All-in-all, 2020 felt like a lost season for Bregman. He never really got going. He got off to a slow start, but he's always been a slow starter. Once he started to pick it up, he strained his hamstring, and he played poorly after returning from the hamstring strain. Then, he started to turn his batted ball quality around in the playoffs, but he hit into a lot of tough luck outs.

Hard Hit % - 33.6%

Barrel % - 3.9%

K% - 14.4%

BB% - 13.3%

Chase % - 18.1%

Bregman comes from the Michael Brantley school of hitters. He has elite plate discipline and elite bat-to-ball skills. This makes Bregman a fairly consistent hitter. That may sound odd considering his 2020 "struggles" but even an extended period of poor performance for him resulted in a .801 OPS and a 122 wRC+. If his valleys are still 22% better than the league average hitter, then that's a pretty reliable producer.

There aren't any alarming trends in Bregman's statistics. Yes, his K% was slightly up, his BB% is slightly down, but it isn't a massive difference in either category. His Chase % was up, but again, 18.1% is elite discipline. The biggest drop was in his Hard Hit%, where he fell from 38% to 33.6%. Even so, his average exit velocity only dropped .4 MPH, so there's not really a catastrophic trend here.

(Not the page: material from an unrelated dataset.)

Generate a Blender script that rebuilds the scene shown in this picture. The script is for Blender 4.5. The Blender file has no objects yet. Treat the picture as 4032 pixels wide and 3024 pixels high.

His .254 BABIP (Batting Average on Balls In Play) was low, but he's never put up really high BABIP numbers. In fact, his BABIP has gotten worse every year of his career, from .317 to .311 to .289 to .281 to .254. While his BABIP will likely spike back up next year, it isn't enough to be the difference between the 2019 and 2020 versions of himself. His xBA and xSLG weren't out of whack either. His .256 xBA isn't much better than his .240 AVG, and his .400 xSLG is actually worse than his .451 SLG.

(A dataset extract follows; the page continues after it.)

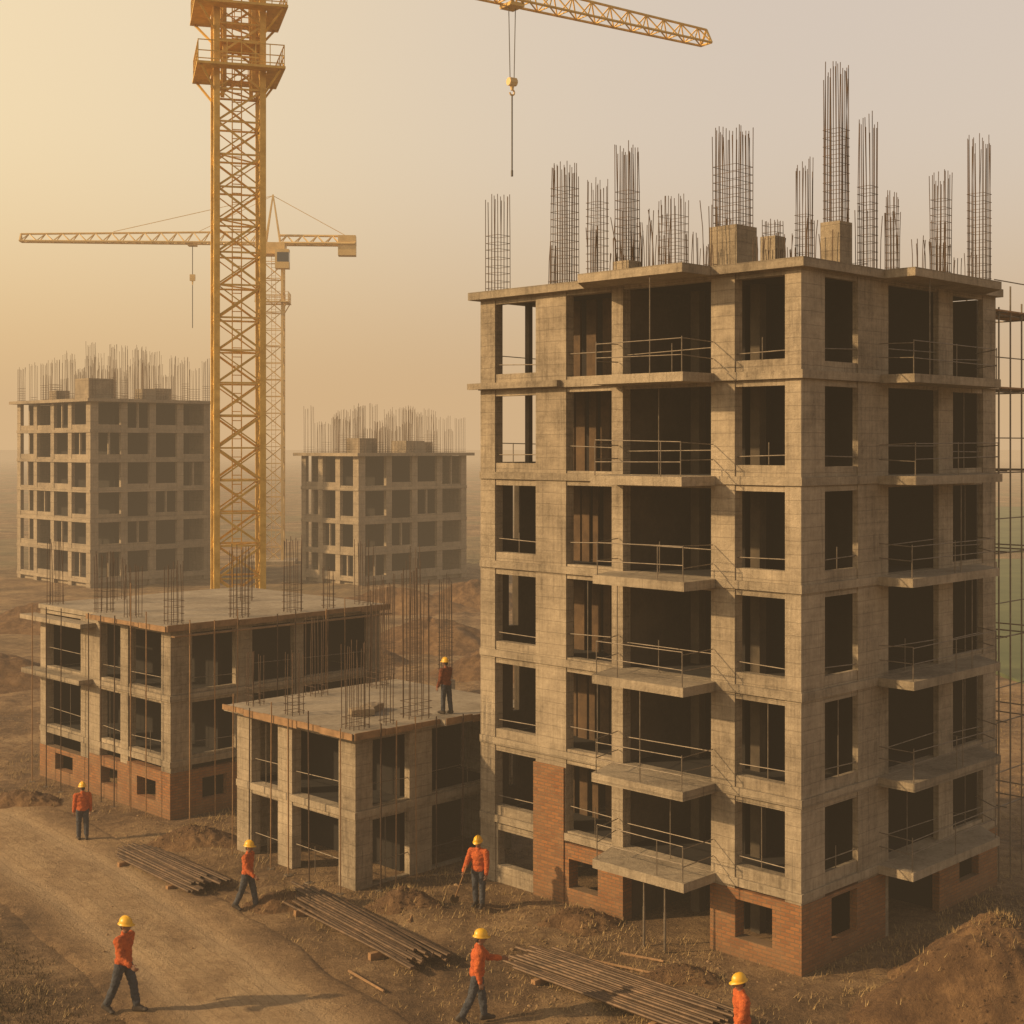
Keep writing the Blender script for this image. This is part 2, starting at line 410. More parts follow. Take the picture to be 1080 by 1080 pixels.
mb=MB(); wall_hole(mb,'L',4.96,6.848,-.3,1.50,(5.75,6.70,.42,1.14),-.025,.30); mb.build('brick_wall',BRICK,main)
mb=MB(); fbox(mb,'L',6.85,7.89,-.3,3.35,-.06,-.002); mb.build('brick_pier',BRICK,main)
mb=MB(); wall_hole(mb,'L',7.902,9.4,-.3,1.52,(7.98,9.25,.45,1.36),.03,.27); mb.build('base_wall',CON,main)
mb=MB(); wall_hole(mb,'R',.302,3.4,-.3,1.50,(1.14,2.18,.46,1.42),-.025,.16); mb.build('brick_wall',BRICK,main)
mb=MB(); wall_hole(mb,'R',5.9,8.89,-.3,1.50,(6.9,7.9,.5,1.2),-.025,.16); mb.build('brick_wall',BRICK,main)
def mainroof(px,Y): return loc45(CM,Xat(px,Y),Y)
CAG=[(519,203,26,37.0,16,None,None),(593,173,30,35.4,24,None,None),(630,190,24,39,14,None,None),(661,152,26,34.0,20,None,276),
(710,205,32,38,16,None,None),(773,135,42,32.7,28,None,240),(815,232,22,36,12,None,250),(848,168,20,36,14,None,None),
(882,68,28,31.9,22,'tallest rebar cage, on a concrete stub above the corner',235),(915,122,22,33,15,None,None),(941,200,15,36,10,None,None),
(994,182,22,35.0,16,None,None),(1035,143,26,36.4,18,None,None)]
for px,yt,w,Y,n,lab,stub in CAG:
    lx,ly=mainroof(px,Y); lx=min(max(lx,.25),8.5); ly=min(max(ly,.25),9.6)
    ww=w/F*Y/1.414; z0=15.3; zt=Zat(yt,Y)
    if stub:
        z0=Zat(stub,Y); m=MB(); m.box(lx-ww*.6,lx+ww*.6,ly-ww*.6,ly+ww*.6,15.2,z0); m.build('column_stub',CON,main)
    cage(main,lx,ly,z0,zt-z0,ww,n,lab,hz=random.uniform(.55,.85))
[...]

Bregman is as forthcoming with his hitting mechanics, approach, and mental cues as any big leaguer out there. Here is what he had to say about his swing this year. This was a Zoom press conference with the media following the Astros game on September 25th against the Rangers.

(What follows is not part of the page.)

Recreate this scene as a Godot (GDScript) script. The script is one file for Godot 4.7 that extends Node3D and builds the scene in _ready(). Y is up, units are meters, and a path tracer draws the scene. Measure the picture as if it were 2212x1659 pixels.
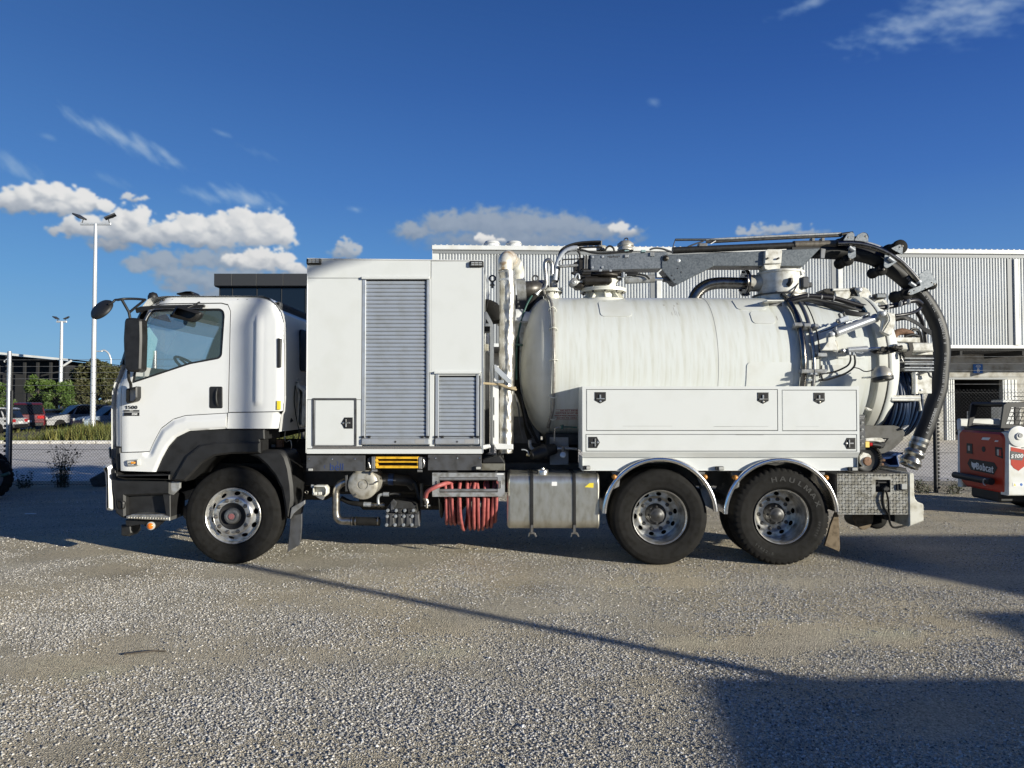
extends Node3D
# A white vacuum truck on a gravel yard. Places were measured in the photograph at 2212 pixels width and turned
# into metres with the camera's own numbers; every thing stands at its own depth.

const F := 1534.0
const CAM := Vector3(0, 1.765, 7.67)
const PITCH := 0.02634
const ZO := {0: [0.0, 0.0, 1.0], 1: [186.5, 576.0, 0.22321], 2: [186.5, 877.8, 0.22321], 3: [647.4, 537.6, 0.22321], 4: [647.4, 850.4, 0.22321],
	5: [1086.3, 493.8, 0.22321], 6: [1086.3, 822.9, 0.22321], 7: [1525.1, 482.8, 0.22321], 8: [1525.1, 822.9, 0.2398], 9: [1718.3, 482.8, 0.22321],
	10: [1828.0, 795.5, 0.23148], 11: [932.6, 537.6, 0.14881], 12: [1673.3, 603.5, 0.17361], 13: [1810.4, 822.9, 0.13228], 14: [2057.3, 822.9, 0.1719], 15: [0.0, 630.9, 0.16534], 16: [0.0, 877.8, 0.19848]}
var rng := RandomNumberGenerator.new()
var names := {}
var offs := {}
var m := {}
var sun_to := Vector3()

# ------------------------------------------------------------------ places
func P(px: float, py: float, z: float) -> Vector3:
	var u := (px - 1106.0) / F
	var v := (829.5 - py) / F
	var d := Vector3(u, v * cos(PITCH) + sin(PITCH), v * sin(PITCH) - cos(PITCH))
	return CAM + d * ((z - CAM.z) / d.z)

func W(k: int, x: float, y: float, z: float) -> Vector3:
	var o: Array = ZO[k]
	return P(o[0] + x * o[2], o[1] + y * o[2], z)

func G(px: float, py: float) -> Vector3:   # the point of the ground under a pixel
	var u := (px - 1106.0) / F
	var v := (829.5 - py) / F
	var d := Vector3(u, v * cos(PITCH) + sin(PITCH), v * sin(PITCH) - cos(PITCH))
	return CAM + d * (-CAM.y / d.y)

func pl(k: int, a: Array, z: float) -> PackedVector2Array:
	var r := PackedVector2Array()
	for i in a.size() / 2:
		var p := W(k, a[i * 2], a[i * 2 + 1], z)
		r.append(Vector2(p.x, p.y))
	return r

func path(k: int, a: Array) -> PackedVector3Array:   # x, y, z triples
	var r := PackedVector3Array()
	for i in a.size() / 3:
		r.append(W(k, a[i * 3], a[i * 3 + 1], a[i * 3 + 2]))
	return r

static func smooth(p: PackedVector3Array, n := 6) -> PackedVector3Array:
	var r := PackedVector3Array()
	for i in p.size() - 1:
		var a := p[maxi(i - 1, 0)]
		var d := p[mini(i + 2, p.size() - 1)]
		for j in n:
			r.append(p[i].cubic_interpolate(p[i + 1], a, d, float(j) / n))
	r.append(p[p.size() - 1])
	return r

static func round_poly(p: PackedVector2Array, r: float, n := 4) -> PackedVector2Array:
	var o := PackedVector2Array()
	for i in p.size():
		var a := p[(i + p.size() - 1) % p.size()]
		var b := p[i]
		var c := p[(i + 1) % p.size()]
		var d := minf(r, minf(a.distance_to(b), b.distance_to(c)) * 0.48)
		var s := b + (a - b).normalized() * d
		var e := b + (c - b).normalized() * d
		for j in n + 1:
			var t := float(j) / n
			o.append(s.lerp(b, t).lerp(b.lerp(e, t), t))
	return o

static func rect(x0: float, y0: float, x1: float, y1: float) -> PackedVector2Array:
	return PackedVector2Array([Vector2(x0, y0), Vector2(x1, y0), Vector2(x1, y1), Vector2(x0, y1)])

static func ellipse(c: Vector2, a: float, b: float, n := 28, turn := 0.0) -> PackedVector2Array:
	var r := PackedVector2Array()
	for i in n:
		r.append(c + Vector2(a * cos(TAU * i / n), b * sin(TAU * i / n)).rotated(turn))
	return r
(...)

Bregman says he wants to hit balls in the air to the pull side and on a line to the opposite field, but in reality, he was hitting flares to the opposite field and hitting them on the ground to the pull side.

The data mostly backs up that claim. In 2019, on balls hit to the pull side, Bregman had an average exit velocity of 90.7 MPH at an average launch angle of 16°, a 40% Hard Hit %, and a 16% HR%. Since Bregman has elite bat-to-ball skills, most of those metrics didn't change. In 2020, his average exit velocity was 90.6, essentially the same as 2019. His Hard Hit % was 42%, a touch better than in 2019. However, his average launch angle dipped from 16° to 11°, which contributed to his HR% dropping all the way to 9%. Bregman hit 47% of his pull side swings on the ground. In 2019, that number was 40%. He absolutely had less production to the pull side in 2020.

The data gets a little hazier going the opposite way when comparing 2019 to 2020, as Bregman actually performed slightly better to the opposite field in 2020 than 2019, but he also only had 20 batted balls to the opposite field all season. Considering the small sample size, it isn't worth diving too deep into the data.

He's right that most of the balls he hit that way were flares. He had an average exit velocity of 83.4 MPH with an average launch angle of 32°, but that's about the same as what he did in 2019. A lot of the statistical drop off comes from balls that were backspun rockets to the pull side in 2019 becoming top spinners or roll overs in 2020.

Bregman also performed horribly against breaking balls in 2020. He batted .150 with a .250 SLG against them in 2020. He had an 84 MPH Average Exit Velocity against them and whiffed 26.5% of the time against them.

It was a far cry from 2019, when he hit .265 with a .588 SLG, 87 MPH average exit velo, and whiffed 18% of the time.

Those numbers lend credence to his statement on his mechanics. It's tough for a hitter to have adjustability against breaking balls if he's blowing out his front side and pulling off of the baseball.

Bregman will spend the offseason working on these mechanical fixes and getting back to the hitter he used to be. If he's consistently hitting the ball in the air to the pull side next year, and he's performing better against breaking balls, then he should be right back in the mix for AL MVP.